Bill Pulte, the director of the Federal Housing Finance Agency (FHFA), has been tight-lipped with the media about his plans for the government-sponsored enterprises (GSEs). Pulte has used the social media platform X over the past few weeks to post announcements such as leadership changes at Fannie Mae and Freddie Mac.
Since taking the helm at the FHFA in March, Pulte has made sweeping changes to the GSEs, such as terminating special purpose credit programs (SPCPs), canceling $6.4 million in “DEI nonsense” and establishing a mortgage fraud tip line.
On Wednesday, Anthony Pompliano, the founder and CEO of Professional Capital Management, posted a video of a “recent conversation” between him and Pulte on X. Pompliano asked Pulte about his plans to lower interest rates and housing costs while increasing government productivity.
“We have 16,000 people at Fannie Mae and Freddie Mac, and most, if not all of them, 90% of them, were working from home still. … How can we help write mortgages if we don’t have people working in the office?” Pulte said.
“So we’ve ordered everybody back to work. People are very happy to be back to work. We’re going to see productivity increase. We’re also taking costs out. … Now, the other thing that we’re doing, in addition to taking out costs, is looking at rolling back all of the Biden (administration’s) onerous regulations, stuff that wasn’t needed,” he added.
Pulte expressed confidence in President Donald Trump‘s plans to lower inflation and interest rates. He was also asked about the potential of returning the GSEs to the private sector.
“Conservatorship shouldn’t be forever. However, I think that if it’s to be done, it needs to be done extremely thoughtfully and carefully,” Pulte said. “And [Treasury] Secretary (Scott) Bessent and I are very much aligned. And also I think that the president, ultimately, will be obviously in control of this decision and we’ll defer to his experience.
“… I think, first and foremost, is to make sure that anything that’s done doesn’t affect the mortgage market in a negative way.”

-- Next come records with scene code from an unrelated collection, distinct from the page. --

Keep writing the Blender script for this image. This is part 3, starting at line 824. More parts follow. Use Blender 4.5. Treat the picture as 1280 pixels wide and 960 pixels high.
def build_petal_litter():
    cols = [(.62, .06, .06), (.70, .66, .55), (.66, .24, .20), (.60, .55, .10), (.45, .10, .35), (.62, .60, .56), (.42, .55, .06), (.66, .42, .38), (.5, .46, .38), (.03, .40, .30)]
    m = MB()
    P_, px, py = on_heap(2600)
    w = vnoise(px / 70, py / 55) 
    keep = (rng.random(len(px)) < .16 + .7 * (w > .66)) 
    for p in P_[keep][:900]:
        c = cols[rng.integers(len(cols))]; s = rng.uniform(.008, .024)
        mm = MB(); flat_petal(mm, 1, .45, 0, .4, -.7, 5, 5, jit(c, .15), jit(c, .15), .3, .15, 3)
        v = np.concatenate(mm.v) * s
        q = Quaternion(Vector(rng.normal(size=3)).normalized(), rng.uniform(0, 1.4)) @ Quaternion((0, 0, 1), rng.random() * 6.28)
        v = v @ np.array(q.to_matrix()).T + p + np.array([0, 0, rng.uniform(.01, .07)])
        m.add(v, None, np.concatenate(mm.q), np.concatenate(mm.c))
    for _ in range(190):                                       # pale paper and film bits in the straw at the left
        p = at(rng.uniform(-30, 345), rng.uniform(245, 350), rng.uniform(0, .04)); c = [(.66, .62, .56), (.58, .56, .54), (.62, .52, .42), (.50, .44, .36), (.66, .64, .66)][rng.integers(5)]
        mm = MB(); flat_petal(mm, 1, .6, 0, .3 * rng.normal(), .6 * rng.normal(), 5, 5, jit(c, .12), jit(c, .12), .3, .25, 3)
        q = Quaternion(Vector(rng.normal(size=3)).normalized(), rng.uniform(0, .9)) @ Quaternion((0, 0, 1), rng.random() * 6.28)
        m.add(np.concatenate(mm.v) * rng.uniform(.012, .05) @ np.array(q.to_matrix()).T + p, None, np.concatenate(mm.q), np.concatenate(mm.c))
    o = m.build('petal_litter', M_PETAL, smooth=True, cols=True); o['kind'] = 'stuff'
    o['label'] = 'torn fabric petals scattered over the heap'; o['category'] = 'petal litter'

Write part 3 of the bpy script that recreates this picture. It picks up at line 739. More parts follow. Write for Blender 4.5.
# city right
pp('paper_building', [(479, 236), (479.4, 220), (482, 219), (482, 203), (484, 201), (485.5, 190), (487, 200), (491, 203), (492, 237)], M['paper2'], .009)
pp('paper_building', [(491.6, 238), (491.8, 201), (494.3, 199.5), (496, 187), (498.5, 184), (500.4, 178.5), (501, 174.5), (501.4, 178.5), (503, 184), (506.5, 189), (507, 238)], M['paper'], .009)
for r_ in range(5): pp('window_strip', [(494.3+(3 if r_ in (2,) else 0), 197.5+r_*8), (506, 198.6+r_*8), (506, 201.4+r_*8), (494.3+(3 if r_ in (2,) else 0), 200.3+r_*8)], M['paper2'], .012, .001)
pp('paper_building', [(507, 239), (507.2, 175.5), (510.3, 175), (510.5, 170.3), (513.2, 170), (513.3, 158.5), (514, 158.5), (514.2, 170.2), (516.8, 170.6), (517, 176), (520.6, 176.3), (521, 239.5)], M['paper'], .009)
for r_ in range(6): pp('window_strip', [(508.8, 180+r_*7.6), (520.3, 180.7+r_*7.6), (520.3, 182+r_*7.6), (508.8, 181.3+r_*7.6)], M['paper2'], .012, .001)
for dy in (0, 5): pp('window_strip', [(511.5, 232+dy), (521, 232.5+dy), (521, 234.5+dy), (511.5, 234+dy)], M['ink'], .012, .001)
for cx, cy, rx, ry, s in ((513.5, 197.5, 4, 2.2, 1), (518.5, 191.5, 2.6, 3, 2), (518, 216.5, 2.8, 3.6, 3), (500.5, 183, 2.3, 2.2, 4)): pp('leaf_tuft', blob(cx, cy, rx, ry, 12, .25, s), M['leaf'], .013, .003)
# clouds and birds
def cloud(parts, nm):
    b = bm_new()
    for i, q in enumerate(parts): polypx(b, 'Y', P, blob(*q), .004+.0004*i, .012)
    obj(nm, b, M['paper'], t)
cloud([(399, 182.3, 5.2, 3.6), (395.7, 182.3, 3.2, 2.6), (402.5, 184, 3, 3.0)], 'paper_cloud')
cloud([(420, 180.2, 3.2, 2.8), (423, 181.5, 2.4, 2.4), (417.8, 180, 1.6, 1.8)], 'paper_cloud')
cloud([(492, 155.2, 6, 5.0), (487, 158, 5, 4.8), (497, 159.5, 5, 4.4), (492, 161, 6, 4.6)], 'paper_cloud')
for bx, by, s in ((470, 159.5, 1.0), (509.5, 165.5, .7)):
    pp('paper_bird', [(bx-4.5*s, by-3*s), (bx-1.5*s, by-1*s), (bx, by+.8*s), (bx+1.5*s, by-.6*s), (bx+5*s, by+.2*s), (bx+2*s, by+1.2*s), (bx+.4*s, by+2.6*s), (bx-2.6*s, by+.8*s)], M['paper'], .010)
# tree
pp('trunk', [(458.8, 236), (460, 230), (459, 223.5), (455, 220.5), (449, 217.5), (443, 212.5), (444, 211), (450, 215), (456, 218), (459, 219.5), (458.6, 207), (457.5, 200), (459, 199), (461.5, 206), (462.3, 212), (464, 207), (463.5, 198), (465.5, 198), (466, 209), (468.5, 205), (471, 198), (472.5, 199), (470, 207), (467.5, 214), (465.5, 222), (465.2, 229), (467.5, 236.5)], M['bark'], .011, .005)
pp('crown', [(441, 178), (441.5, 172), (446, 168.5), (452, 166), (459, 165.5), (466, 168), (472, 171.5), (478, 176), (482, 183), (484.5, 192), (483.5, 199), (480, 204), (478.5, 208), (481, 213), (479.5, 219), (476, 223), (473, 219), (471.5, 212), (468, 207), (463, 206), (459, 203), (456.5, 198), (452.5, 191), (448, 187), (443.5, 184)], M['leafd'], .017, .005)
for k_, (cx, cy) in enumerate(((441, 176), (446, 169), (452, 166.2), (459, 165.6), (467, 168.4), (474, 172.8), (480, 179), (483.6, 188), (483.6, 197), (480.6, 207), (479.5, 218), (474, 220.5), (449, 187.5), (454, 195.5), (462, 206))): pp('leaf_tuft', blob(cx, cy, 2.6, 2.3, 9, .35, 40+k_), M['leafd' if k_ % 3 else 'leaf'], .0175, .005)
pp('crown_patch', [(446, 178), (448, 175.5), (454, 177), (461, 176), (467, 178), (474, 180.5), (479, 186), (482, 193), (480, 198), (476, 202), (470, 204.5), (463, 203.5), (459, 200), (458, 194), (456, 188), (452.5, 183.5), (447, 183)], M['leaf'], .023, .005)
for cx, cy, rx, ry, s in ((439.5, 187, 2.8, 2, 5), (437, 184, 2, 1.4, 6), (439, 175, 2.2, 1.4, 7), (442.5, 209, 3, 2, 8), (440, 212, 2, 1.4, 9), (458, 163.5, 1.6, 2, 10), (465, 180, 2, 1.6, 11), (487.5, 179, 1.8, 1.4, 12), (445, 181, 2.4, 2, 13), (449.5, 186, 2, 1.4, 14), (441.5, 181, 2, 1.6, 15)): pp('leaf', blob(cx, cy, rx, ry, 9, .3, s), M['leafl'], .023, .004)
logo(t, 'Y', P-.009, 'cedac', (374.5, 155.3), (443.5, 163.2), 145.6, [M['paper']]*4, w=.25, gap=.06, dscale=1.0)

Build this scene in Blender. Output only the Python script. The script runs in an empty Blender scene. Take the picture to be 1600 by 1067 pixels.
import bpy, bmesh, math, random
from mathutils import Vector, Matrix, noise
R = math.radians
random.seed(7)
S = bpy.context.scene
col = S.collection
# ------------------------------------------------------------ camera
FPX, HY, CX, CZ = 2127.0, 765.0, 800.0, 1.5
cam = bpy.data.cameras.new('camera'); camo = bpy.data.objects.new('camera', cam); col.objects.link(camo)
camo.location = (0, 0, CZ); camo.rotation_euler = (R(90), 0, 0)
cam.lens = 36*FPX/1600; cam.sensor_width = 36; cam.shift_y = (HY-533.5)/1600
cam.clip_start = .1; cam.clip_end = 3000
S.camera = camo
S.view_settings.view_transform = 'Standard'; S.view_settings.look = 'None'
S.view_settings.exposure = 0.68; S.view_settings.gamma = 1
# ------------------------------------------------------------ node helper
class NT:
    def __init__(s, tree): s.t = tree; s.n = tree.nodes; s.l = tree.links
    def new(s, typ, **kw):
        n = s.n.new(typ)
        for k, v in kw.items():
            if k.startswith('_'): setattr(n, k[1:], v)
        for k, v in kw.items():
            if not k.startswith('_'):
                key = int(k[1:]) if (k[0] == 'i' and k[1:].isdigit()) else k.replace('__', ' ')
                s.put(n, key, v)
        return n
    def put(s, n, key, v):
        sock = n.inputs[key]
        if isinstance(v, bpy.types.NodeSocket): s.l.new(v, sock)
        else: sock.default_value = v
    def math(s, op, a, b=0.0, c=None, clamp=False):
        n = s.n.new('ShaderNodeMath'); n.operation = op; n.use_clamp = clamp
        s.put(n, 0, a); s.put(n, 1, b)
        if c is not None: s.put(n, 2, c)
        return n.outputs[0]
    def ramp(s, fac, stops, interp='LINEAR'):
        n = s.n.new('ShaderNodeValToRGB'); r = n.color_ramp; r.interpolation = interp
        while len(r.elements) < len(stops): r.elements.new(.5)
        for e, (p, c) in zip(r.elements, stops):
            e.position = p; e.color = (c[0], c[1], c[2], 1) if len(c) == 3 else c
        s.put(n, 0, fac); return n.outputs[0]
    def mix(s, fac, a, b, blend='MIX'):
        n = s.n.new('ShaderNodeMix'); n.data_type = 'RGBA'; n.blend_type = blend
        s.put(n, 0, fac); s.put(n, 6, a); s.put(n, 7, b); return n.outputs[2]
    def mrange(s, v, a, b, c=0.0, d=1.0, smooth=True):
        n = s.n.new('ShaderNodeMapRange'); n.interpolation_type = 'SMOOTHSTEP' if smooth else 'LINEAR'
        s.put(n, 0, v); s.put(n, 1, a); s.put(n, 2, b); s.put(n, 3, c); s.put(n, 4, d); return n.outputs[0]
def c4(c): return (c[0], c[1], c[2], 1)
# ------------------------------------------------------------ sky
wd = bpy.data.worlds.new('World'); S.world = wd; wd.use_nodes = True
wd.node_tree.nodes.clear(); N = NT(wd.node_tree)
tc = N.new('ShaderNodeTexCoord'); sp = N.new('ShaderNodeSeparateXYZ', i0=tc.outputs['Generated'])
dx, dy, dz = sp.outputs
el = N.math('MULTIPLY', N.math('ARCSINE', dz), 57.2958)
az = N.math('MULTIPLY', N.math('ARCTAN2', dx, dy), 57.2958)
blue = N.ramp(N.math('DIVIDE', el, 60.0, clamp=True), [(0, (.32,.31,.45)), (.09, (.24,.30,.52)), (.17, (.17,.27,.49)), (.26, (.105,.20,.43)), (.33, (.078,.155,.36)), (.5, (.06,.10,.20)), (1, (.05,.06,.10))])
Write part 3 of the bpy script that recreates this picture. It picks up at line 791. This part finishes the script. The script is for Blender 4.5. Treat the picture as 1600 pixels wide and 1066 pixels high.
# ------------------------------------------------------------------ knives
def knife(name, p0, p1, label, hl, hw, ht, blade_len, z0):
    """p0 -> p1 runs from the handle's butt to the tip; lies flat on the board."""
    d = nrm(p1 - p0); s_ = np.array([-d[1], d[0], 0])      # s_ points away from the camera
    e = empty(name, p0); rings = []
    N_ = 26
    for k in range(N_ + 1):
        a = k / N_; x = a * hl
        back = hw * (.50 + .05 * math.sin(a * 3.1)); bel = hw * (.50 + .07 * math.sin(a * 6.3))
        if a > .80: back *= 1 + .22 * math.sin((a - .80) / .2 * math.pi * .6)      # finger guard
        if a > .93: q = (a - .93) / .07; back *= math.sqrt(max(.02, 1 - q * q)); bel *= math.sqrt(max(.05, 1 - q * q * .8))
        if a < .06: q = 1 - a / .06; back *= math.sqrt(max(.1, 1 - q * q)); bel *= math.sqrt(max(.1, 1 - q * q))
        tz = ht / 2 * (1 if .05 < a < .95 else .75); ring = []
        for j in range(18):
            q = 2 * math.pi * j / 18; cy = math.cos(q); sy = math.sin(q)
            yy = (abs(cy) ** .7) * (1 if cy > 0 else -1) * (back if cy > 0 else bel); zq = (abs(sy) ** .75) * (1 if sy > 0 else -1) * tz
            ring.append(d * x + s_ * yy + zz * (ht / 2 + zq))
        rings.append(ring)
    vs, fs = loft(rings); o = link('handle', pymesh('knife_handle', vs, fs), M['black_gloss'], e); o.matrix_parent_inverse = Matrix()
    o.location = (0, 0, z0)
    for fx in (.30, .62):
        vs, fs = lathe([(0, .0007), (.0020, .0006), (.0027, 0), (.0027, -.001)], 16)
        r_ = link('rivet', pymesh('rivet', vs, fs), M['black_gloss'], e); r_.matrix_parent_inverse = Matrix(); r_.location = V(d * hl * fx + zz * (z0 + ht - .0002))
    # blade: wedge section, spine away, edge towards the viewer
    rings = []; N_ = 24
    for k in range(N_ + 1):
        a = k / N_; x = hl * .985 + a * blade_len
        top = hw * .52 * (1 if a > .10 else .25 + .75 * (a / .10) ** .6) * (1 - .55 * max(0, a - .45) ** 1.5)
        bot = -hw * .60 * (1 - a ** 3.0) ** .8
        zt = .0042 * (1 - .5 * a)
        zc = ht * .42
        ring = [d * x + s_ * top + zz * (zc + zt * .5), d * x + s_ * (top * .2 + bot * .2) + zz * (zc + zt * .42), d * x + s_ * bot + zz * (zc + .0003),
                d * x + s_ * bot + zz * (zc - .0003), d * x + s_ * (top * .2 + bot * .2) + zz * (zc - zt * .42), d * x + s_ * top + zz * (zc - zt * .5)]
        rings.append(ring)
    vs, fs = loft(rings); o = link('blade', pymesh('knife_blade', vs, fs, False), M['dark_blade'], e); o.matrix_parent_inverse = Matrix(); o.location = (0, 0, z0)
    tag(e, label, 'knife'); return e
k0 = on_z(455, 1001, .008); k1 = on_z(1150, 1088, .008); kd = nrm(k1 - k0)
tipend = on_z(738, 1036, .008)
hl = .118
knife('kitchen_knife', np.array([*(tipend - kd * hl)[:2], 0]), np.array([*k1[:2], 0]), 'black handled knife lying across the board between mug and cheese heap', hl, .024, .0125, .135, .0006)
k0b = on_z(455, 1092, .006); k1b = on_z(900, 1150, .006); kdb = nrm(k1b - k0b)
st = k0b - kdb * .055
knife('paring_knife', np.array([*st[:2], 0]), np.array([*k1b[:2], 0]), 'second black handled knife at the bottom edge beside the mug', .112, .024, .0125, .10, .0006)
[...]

When asked about the number of workers he imagines Fannie Mae and Freddie Mac having in four years, Pulte declined to provide an exact figure.
“I don’t want to give a specific number about people and whatnot. … We’re hoping to see that people will elevate and lift themselves up, and start to get productive and come up with ideas to cut costs,” he said.
Tackling fraud
Pulte has been vocal on X about his plans to control and mitigate rampant fraud in the industry.
“Mortgage fraud is a big problem. And in my opinion, mortgage fraud contributes to excessive costs, because if you have fraud and people can’t depend on certain things, and they can’t depend on representations, they have to price in that risk of fraud,” Pulte told Pompliano. “We can’t have another 2008 again.”
Pulte added that he’s observed cases of income fraud, occupancy fraud and people “fudging the numbers” on loan applications.
Over the long term, Pulte discussed “restoring the American dream” and working alongside Scott Turner, the secretary of the U.S. Department of Housing and Urban Development (HUD).
“I don’t think people understand how bad the housing market was under Biden, and I don’t think that they understand the damage that was done with all of this bureaucracy that we’re now having with federal housing,” he said.
“I mean, you add all of this kind of compliance and all this type of stuff, and that, coupled with the inflation under Biden, it was a big problem, and we’re working very hard to reverse it.”
When asked about the 10-year Treasury, Pulte did not comment on a “magic number” that would “unlock” the housing market.
“I’ll just say this, I don’t think that the tariffs were or are as impactful as many had feared on the housing and homebuilding industry,” Pulte stated.